I do understand this.  And this is, too, solved right now in userspace.
For example, when oracle allocates a file for its data, or when it extends
the file, it writes something to every block of new space (using O_DIRECT
while at it, but that's a different story).  The thing is: while it is doing
that, no process tries to do anything with that (part of a) file (not counting
some external processes run by evil hackers ;)  So there's still no races
or fundamental brokeness *in usage*.

It uses ftruncate() to create or extend a file, *and* does O_DIRECT writes
to force block allocations.  That's probably not right, and that alone is
probably difficult to implement in kernel (I just don't know; what I know
for sure is that this way is very slow on ext3).  Maybe because there's no
way to tell kernel something like "set the file size to this and actually
*allocate* space for it" (if it doesn't write some structure to the file).

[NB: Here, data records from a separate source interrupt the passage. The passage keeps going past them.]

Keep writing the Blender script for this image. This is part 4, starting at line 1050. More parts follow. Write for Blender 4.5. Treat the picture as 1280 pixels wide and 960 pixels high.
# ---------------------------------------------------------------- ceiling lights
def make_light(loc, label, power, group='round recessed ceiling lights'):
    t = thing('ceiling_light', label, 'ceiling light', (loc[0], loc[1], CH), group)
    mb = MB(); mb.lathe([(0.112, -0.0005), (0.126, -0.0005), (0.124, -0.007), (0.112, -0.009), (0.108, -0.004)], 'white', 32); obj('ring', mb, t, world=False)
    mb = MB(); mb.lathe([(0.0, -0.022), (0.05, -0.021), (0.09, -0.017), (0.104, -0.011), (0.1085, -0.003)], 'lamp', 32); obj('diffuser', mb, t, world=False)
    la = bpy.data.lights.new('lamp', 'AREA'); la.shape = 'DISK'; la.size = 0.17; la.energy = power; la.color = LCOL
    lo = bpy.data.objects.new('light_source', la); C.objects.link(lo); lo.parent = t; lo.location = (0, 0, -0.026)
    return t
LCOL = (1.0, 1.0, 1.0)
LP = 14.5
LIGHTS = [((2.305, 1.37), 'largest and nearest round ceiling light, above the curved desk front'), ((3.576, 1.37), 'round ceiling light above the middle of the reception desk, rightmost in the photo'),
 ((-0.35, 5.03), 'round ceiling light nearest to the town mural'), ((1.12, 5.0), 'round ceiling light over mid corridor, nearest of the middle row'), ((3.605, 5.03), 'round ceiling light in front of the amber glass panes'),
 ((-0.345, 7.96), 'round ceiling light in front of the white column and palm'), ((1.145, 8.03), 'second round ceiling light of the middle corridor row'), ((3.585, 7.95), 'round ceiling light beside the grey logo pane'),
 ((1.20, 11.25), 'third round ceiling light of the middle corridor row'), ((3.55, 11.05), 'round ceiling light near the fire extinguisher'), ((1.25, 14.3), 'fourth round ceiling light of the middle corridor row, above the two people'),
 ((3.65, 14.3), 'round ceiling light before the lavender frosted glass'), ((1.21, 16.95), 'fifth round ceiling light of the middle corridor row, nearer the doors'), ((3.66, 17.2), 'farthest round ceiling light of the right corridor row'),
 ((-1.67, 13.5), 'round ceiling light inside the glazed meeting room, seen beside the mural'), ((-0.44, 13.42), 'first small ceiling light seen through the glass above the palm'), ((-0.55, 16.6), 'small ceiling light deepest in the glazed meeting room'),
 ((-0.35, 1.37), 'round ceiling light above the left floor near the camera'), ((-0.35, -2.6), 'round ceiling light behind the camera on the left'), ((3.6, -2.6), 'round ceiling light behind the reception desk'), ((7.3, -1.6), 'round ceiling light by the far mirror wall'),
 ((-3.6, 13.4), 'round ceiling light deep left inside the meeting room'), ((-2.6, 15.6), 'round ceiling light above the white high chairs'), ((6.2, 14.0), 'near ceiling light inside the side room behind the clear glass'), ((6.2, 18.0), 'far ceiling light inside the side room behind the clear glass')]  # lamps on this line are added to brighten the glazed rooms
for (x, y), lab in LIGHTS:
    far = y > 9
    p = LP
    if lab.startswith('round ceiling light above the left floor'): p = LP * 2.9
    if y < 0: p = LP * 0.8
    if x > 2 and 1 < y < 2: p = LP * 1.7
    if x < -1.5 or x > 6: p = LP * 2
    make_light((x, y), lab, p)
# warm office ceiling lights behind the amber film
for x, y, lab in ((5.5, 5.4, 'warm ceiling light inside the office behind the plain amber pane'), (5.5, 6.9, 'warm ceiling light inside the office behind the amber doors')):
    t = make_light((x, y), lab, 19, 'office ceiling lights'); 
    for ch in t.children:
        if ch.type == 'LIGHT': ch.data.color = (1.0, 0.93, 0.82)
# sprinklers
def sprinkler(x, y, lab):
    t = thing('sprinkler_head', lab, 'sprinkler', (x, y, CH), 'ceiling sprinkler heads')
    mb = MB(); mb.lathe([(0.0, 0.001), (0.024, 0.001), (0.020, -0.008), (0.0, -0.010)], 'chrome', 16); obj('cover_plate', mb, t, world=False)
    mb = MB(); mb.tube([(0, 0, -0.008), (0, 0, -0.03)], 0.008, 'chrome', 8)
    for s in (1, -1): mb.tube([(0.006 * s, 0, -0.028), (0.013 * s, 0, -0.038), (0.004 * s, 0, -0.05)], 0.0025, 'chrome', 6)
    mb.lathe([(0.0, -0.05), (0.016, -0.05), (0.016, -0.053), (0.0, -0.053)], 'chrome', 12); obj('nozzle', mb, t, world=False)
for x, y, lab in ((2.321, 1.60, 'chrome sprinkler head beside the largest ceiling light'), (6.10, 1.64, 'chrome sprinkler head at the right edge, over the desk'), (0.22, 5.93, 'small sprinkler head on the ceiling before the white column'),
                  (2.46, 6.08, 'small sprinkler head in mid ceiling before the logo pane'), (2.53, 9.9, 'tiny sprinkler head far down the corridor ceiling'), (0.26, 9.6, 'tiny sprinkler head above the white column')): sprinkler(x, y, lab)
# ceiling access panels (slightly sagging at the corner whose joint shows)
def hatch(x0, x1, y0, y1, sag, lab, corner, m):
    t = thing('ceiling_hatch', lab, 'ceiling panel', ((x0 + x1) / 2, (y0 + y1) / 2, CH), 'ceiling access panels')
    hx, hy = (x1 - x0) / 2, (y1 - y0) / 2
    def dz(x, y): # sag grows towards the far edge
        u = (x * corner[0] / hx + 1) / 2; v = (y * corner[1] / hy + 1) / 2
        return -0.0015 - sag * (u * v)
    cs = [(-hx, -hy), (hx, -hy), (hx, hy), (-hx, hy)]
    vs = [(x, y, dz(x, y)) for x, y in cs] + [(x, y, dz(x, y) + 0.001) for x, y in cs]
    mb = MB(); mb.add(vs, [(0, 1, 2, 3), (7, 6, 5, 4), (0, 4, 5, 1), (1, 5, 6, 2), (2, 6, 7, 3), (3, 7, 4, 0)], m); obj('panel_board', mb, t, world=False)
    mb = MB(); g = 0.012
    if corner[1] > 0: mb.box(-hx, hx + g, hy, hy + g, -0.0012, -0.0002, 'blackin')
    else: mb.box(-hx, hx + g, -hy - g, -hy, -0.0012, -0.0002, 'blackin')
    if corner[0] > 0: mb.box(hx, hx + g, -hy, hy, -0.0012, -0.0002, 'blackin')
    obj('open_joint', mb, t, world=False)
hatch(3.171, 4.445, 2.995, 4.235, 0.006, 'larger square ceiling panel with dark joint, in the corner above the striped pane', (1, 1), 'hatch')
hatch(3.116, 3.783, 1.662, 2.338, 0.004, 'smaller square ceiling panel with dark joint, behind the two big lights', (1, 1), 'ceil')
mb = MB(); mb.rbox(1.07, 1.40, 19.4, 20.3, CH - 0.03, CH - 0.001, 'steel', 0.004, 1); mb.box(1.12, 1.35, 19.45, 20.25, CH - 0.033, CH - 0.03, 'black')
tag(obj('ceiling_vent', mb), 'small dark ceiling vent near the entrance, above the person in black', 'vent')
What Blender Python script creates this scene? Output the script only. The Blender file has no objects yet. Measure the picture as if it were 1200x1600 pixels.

What I dislike very much is - half-solutions.  And current O_DIRECT indeed
looks like half-a-solution, because sometimes it works, and sometimes, in
*wrong* usage scenario, it doesn't, or racy, etc, and kernel *allows* such
a wrong scenario.  A software should either work correctly, or disallow
a usage where it can't guarantee correctness.  Currently, kernel allows
incorrect usage, and that, plus all the ugly things in code done in attempt
to fix that, suxx.

But the whole thing is not (fundamentally) broken.